A un año de ese suceso, los venezolanos sienten miedo de que un colapso de magnitud nacional vuelva a ocurrir. “Se exacerban los temores cada vez que ocurre un apagón en algún sector. Hay una asociación negativa con lo que sucedió”, expresa.

En el caso de las regiones venezolanas, especialmente en las zonas de frontera, la crisis eléctrica comenzó antes de ese jueves 7 de marzo de 2019. Desde años previos enfrentan racionamiento eléctrico y de agua y escasez de productos, situaciones que —según Acosta— generaron más dificultades y sufrimiento para sus pobladores.

“Hasta los niños se ven más impactados. Ellos son vulnerables. ¿Cómo les dices que no pueden ir al colegio?, ¿cómo les dices que no pueden abrir la nevera para que no se descongelen los alimentos?”, explica.

Un año después de ese evento, la especialista en intervención psicosocial asegura que ese gran apagón dejó aprendizajes en la sociedad venezolana, y uno de ellos fue el hallazgo de nuevas formas de organización familiar y vecinal, al igual que la identificación de los miembros de la familia que generaron mayor tranquilidad en sus hogares.

“Algunas personas fueron ingeniosas y buscaron actividades para los niños, por ejemplo. Ese fue un gran aprendizaje, como también lo fue analizar familiarmente qué se hizo que fue bueno para el hogar”, resalta.

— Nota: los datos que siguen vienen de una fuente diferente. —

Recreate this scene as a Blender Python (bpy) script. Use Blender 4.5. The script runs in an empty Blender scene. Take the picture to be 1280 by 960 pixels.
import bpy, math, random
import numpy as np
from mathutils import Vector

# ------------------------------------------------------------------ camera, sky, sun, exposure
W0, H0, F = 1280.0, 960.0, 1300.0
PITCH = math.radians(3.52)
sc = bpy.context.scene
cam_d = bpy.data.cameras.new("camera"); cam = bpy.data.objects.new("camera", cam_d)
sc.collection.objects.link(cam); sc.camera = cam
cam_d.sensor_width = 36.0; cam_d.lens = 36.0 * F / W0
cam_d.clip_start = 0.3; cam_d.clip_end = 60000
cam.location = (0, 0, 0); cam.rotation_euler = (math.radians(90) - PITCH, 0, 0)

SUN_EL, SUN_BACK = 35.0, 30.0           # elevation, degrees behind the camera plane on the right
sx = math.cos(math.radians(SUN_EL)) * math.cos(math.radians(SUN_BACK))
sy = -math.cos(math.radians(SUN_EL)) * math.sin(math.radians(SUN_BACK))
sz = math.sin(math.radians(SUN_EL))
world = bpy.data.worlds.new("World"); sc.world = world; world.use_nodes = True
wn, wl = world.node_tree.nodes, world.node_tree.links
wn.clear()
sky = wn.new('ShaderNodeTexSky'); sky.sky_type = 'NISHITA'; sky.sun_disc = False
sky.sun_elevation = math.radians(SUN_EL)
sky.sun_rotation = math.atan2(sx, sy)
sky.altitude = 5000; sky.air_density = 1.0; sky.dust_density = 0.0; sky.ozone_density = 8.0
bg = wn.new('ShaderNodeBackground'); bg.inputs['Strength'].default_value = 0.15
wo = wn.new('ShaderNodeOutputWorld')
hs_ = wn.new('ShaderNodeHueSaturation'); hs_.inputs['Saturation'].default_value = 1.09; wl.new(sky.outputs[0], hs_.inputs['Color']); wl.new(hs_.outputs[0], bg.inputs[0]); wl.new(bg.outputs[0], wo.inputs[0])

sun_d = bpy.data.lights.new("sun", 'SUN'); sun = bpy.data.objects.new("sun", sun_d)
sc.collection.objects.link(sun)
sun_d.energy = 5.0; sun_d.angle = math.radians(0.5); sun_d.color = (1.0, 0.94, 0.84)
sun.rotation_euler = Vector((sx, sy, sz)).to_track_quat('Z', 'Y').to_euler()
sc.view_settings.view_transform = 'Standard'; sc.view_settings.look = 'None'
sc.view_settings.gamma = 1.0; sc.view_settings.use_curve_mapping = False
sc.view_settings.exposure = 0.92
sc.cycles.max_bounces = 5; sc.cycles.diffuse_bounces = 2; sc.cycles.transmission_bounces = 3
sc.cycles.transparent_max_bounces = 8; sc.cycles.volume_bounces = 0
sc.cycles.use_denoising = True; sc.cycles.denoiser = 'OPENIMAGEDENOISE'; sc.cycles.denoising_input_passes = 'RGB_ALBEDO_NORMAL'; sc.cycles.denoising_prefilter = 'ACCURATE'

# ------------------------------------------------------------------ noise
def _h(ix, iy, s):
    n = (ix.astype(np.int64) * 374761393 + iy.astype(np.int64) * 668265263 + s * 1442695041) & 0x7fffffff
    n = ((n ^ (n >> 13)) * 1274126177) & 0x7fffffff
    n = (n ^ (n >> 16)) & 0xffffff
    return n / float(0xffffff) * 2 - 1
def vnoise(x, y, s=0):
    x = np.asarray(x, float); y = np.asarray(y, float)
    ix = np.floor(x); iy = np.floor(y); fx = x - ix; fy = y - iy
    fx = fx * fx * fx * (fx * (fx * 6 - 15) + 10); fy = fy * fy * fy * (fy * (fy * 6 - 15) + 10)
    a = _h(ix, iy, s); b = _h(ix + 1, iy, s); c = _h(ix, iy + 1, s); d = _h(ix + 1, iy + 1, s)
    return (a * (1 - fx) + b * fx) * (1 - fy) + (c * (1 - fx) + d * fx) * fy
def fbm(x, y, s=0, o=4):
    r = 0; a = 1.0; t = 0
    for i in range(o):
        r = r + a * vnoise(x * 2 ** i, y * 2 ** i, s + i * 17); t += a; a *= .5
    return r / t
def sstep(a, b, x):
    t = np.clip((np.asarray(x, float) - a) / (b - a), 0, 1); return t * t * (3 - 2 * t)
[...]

Aún hay personas que viven las secuelas de ese primer apagón masivo que afectó a todo el país en 2019. Ante esos escenarios, Acosta recomienda:

    • Revisar planes de contingencia: establecer tareas a ejecutar en casos similares de situaciones de colapso.
    • Evaluar comportamientos e identificar a la persona más fuerte de la familia: quién mantiene más la calma, quién pone las reglas, quién genera tranquilidad en el núcleo familiar en un momento de gran tensión. Esa persona debe tomar el control.
    • No dejarse sumir en la crisis: “El que está en crisis o angustia no ve las cosas en su real medida, porque amplifica los problemas”.
    • Administrar los recursos y actuar con prudencia.
    • Identificar actividades que calmen la ansiedad. Mantenerse ocupados y no únicamente preocupados. Se puede meditar, orar o hacer ejercicio.

“No hay soluciones mágicas, podemos bajar la ansiedad, construir burbujas de tranquilidad en casa, en nuestro trabajo y ayudar a la familia y a los más vulnerables”, asegura la psicóloga social.